For many years, members of the mainstream "entertainment sports media" have often broken controversial, unbelievable, or simply polarizing stories to the masses, often causing overreactions, wailing and gnashing of teeth, and holes in the ozone layer.

"Lemmings, they all are," said Sources with a chuckle. "They believe anything you tell 'em, especially if it's what they want to hear."

But after years of watching former high-school nerds making names for themselves based on his story tips, Sources felt it was time for him to cash in on a piece of the pie.

"Just a couple weeks ago, I told Chris Mortenson over at ESPN that Manning was out..out for like a month," said Sources, "And he didn't believe me.

"He says, 'How do I tell everyone that I'm right? What if they don't believe me?', and I tells him, 'Okay, Chris, if they ask where you got it from, just use my name. Tell them you got it from Several Sources. Straight from the horse's mouth."

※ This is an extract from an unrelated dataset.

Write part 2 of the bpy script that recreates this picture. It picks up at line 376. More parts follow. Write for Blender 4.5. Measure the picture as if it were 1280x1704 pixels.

Sources is an expert on most things in the sports world, but apparently, there isn't anything he is more knowledgeable about than all things Brett Favre. For years, he has fed the entertainment sports media with fantastic tidbits about every bit of minutia that Favre has ever done or said. And, he's always received credit, because anytime there is a retirement announcement, a cell phone issue, or a reported insider trading with other teams, the report is always attributed to Several Sources.

But that is all about to end, and the sports entertainment media members are in anguish over it. Sources is about to send up his own website,, which is going to run all of his own rumors direct from the, pardon the pun, source.

"I don't know much about the Internet, " says Sources, "so luckily, I gots some other members of my family to help me out with the writing. My brother, Multiple, is going to be doing some of the writing, while both my kids, Insider and Unnamed will be keeping up the RSS feed. That will keep me freed up to focus all my attention on what Favre is doing next."

Many national media members have decried this move, as they now realize that all of their Sources for the best rumors will now be directly available to the public.

"We have worked so hard to keep our Sources protected," say Jay Glazer, FOX columnist, "And now since all of our Sources have been revealed, people no longer need us! What can we do now, if we can't report rumors to the public??? We might have to just resort to report the news, like we did back when sports media was credible!"

Despite the angst, Several Sources reports that this is going to a lot of fun for his whole family.

In fact, Multiple Sources insists that Peyton Manning has hired a shaman to exorcise all of the bad karma in his right arm. Insider Sources has stated that Pac Man Jones has legally changed his name to "Centipede". And Unnamed Sources has reported that AJ Hawk is actually Tony Mandarich's love child with Courtney Love.

And the latest report from the website, that Tony Romo has dumped Jessica Simpson for Margo Dydek, on a suggestion from a phone call from Brett Favre?